Dysfunctional Chaos

May 2014 - Turkey


There's a certain order that can be found in the sea of tourists, the willingness to queue quite orderly for an attraction or even an attraction within an attraction. At the Topkapi Palace today there was a queue that flowed around most rooms to view the artifacts, it was sometimes painful but the lack of anyone else stepping out and jumping from artifact to artifact kept the masses in order.

This order does not apply when on the roads in Turkey. It is every man for himself, if there is a gap you take it and as soon as the road is clear in front of you the speed limit no longer applies. Cars are tested not only on how fast they can reach 100km/hr, but also how fast they can break from 100km/hr. Ok, I may be exaggerating the speed but you feel 80km/hr when the speed limit clearly says 30. No wonder you see so many rear end accidents on the roads (only making the traffic worse). There was a particularly funny one today with what would have had to have been two cars full of guests to the same wedding. The 8 or so people were very animated in the middle of the road. And so the title for today's blog... Roads are dysfunctional chaos at peak time, a 25 minutes taxi ride in the non-peak hour morning turned into an hour in peak hour with much of the time stuck in traffic going in the wrong direction. Everyone warns you of the traffic but it is a quintessential experience of Istanbul and we experienced enough today.

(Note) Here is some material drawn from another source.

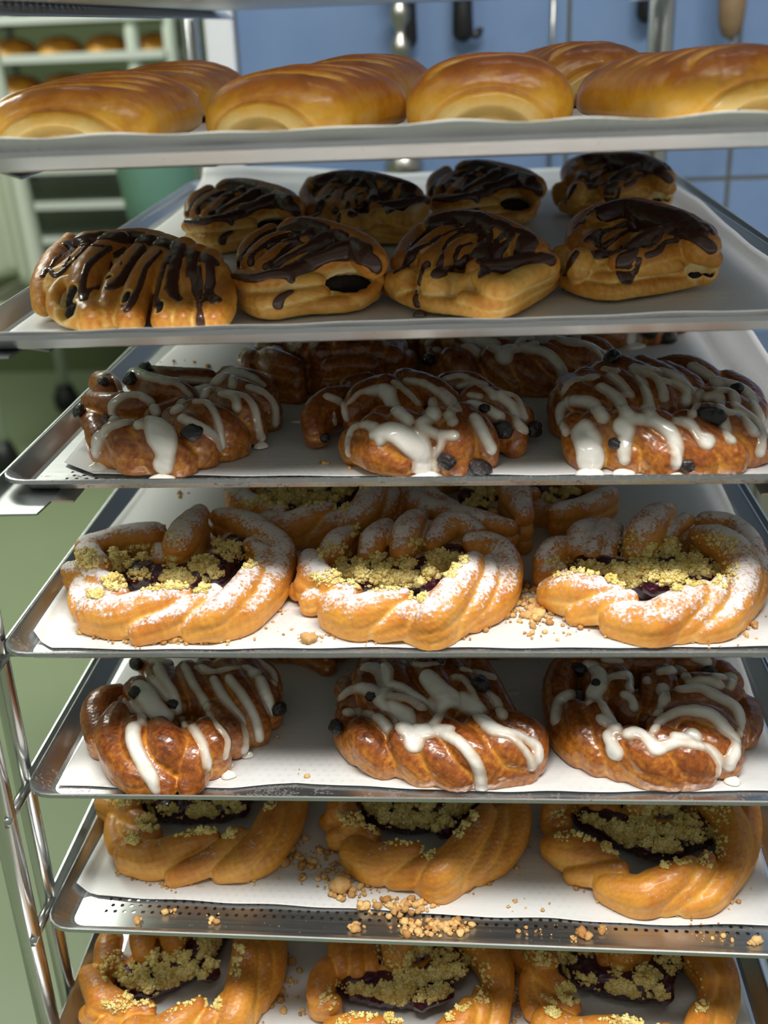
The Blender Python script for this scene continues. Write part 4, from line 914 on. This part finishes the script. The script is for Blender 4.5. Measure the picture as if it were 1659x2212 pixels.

But enough about the traffic because not all of the day was spent in it. Let's go to the old town and see as many sites as possible in a day.

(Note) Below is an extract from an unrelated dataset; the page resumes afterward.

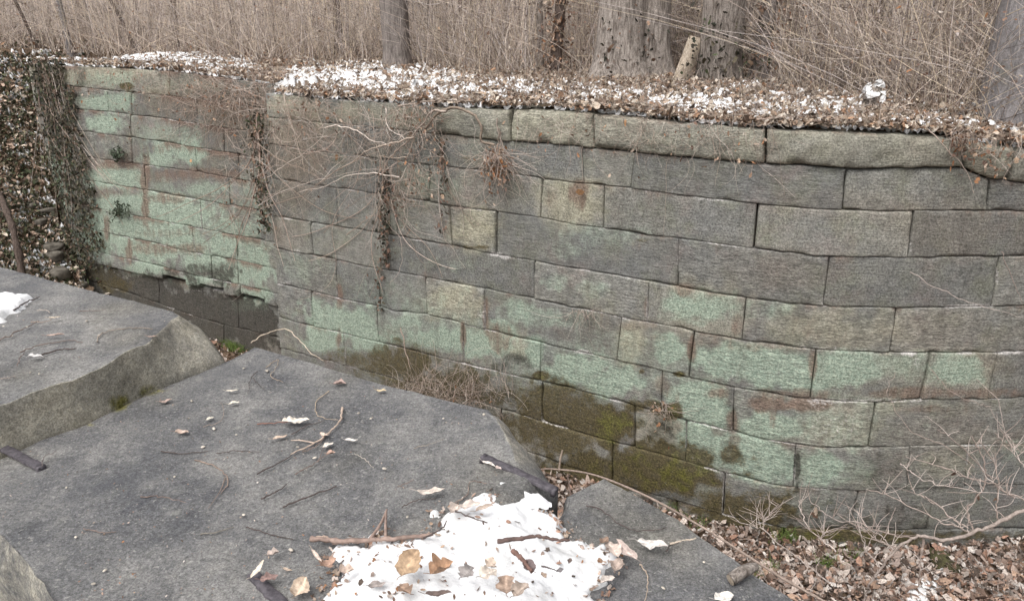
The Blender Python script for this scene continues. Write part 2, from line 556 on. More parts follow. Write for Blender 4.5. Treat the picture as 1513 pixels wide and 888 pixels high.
def bark_material(name, c1, c2, scale=1.0, moss=0.0):
    s = NT(name, 0.95, 0.15)
    v = s.scale(s.pos, (34 * scale, 34 * scale, 5 * scale))
    n = s.noise(1.0, 6, .7, v, .6)
    f = s.noise(90, 3, .7)
    c = s.mix(s.ramp(n, .3, .68), c1, c2)
    c = s.mix(1.0, c, s.mix(s.ramp(f, .3, .7), (.7, .7, .7), (1.25, 1.25, 1.25)), 'MULTIPLY')
    if moss:
        c = s.mix(s.math('MULTIPLY', s.ramp(s.noise(2.0, 4, .6), .5, .75), moss), c, (.16, .17, .13))
    nb = s.bump(n, .9, .03)
    return s.done(c, nb)

def plain_material(name, c1, c2, sc=20, rough=0.85, bumpd=0.004, spec=0.25):
    s = NT(name, rough, spec)
    n = s.noise(sc, 5, .65)
    return s.done(s.mix(s.ramp(n, .3, .7), c1, c2), s.bump(n, .5, bumpd))

def stem_material(name):
    s = NT(name, 0.85, 0.2)
    c = s.attr('col').outputs['Color']
    f = s.noise(40, 3, .6)
    return s.done(s.mix(1.0, c, s.mix(s.ramp(f, .3, .7), (.75, .75, .75), (1.2, 1.2, 1.2)), 'MULTIPLY'))

def soil_material(name, c1, c2, snow=0.0):
    s = NT(name, 0.95, 0.1)
    n = s.noise(6, 6, .7)
    f = s.noise(45, 4, .7)
    c = s.mix(s.ramp(n, .3, .7), c1, c2)
    c = s.mix(s.ramp(f, .4, .7), c, (.23, .165, .115))
    return s.done(c, s.bump(f, .7, .03))

M_STONE = stone_material()
M_SLAB = slab_material()
M_LEAF = leaf_material()
M_SNOW = snow_material()
M_STEM = stem_material('dry_stem')
M_CORE = plain_material('joint_shadow_earth', (.03, .026, .02), (.06, .05, .04), 30, .95)
M_BARK_PALE = bark_material('pale_furrowed_bark', (.11, .09, .075), (.45, .40, .36))
M_BARK_GREY = bark_material('grey_bark', (.17, .16, .16), (.33, .31, .31), .8, .4)
M_BARK_MID = bark_material('brown_grey_bark', (.10, .085, .078), (.34, .30, .275))
M_BARK_DARK = bark_material('dark_bark', (.06, .045, .038), (.17, .13, .11))
M_SOIL = soil_material('leafy_soil', (.085, .058, .04), (.17, .12, .085))
M_HILL = soil_material('wooded_hill', (.38, .335, .315), (.52, .465, .44))
M_WOOD = bark_material('weathered_plank', (.36, .29, .22), (.56, .48, .39), 1.2)
M_IRON = plain_material('rusted_iron', (.05, .045, .052), (.12, .108, .12), 60, .6, .002, .4)
M_ROCK = plain_material('field_rock', (.085, .075, .062), (.2, .18, .15), 9, .92, .02)
M_EVER = plain_material('evergreen', (.03, .04, .022), (.075, .085, .05), 30, .7)
M_GRASS = plain_material('green_blades', (.09, .14, .03), (.2, .27, .08), 30, .7)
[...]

First stop, Hagia Sophia, the museum that was a church, later turned mosque who's current structure was built way back in 532 and opened in 537. Ah the history you have seen Hagia Sophia. I will forgive thee for the massive scaffolding structure upon one side of your nave.

Onwards to Topkapi Palace and the better part of an hour's wait for a magical ticket (the ticket was only magical because it allowed us entry). Self professed tour guides walking up and down the queue trying to sell their services complete with a no queue sweetener. We stuck with the queue. The largest palace in Istanbul it was the home of many an Ottoman Sultan, the impressive residences looked out onto the Bosphorus and the Europe and Asia side of Istanbul. The view was almost as impressive as the rooms covered in ceramic tiles.


Back to the Blue Mosque and another epic queue we find ourselves in. Eventually Mum and I understand the reason why... Cruise ships. According to our guide yesterday two docked this morning and thus decends thousands of people to the major sites. The thunder began to sound in the distance, spots of rain started falling and Mum was the only one of us prepared for such an event. We didn't think we would get inside before closing for prayer (or a downpour), in fact when all the people started moving in front of us we thought they had cut the line off. But it was a second entrance to the mosque around the corner and we made it inside once again, only this time was shoulder to shoulder with the mass of tourists. Once outside, rain and 100 peddlers appear with clear umbrellas like a magic trick.

Our last touristy stop for the day found us in a short queue to go underground. A stray cat slithers his way through the queue, quickly gaining attention. Lifting onto his hind legs in front of the tourists. Now this cat knows what he needs to do, he's been watching those 'tour guides' and peddlers.

Down into the Basilica Cistern underneath the Hagia Sophia and the huge structure once used to hold water. It is massive and damp, fresh water fish still swim in the little water that remains. I had pictured it differently after reading Dan Brown's Inferno however the structure is no less impressive in real life.

It was silly of us all to let Mum loose in four floors of Ceramics so close to the end of the day but that is exactly what we did. I admit some time was spent looking for me, but from entrance and exit of the store was about an hour, which included a lot of chit chat with one of the staff members, an ex-Four Seasons Concierge from Sultanahmet. Prices may not have been negotiable but a friends and family discount? Yes, thank you!

Dinner echoed the chaos of the day and the traffic on the streets. Firstly our taksi (taxi) driver could not beat my fast talents with google maps to find the location of the restaurant. Secondly, this restaurant turns tables faster than I have ever seen, we were walking to the table and although it was set they were still clearing the glasses from the last patrons. Insert a mass of Kabab meats in here (so delicious), a bottle of wine and some hilarious conversation around I's and our's and the table from Positano. Eventually the exhaustion fell upon the table and the crazy day of bouncing between sites and traffic ended.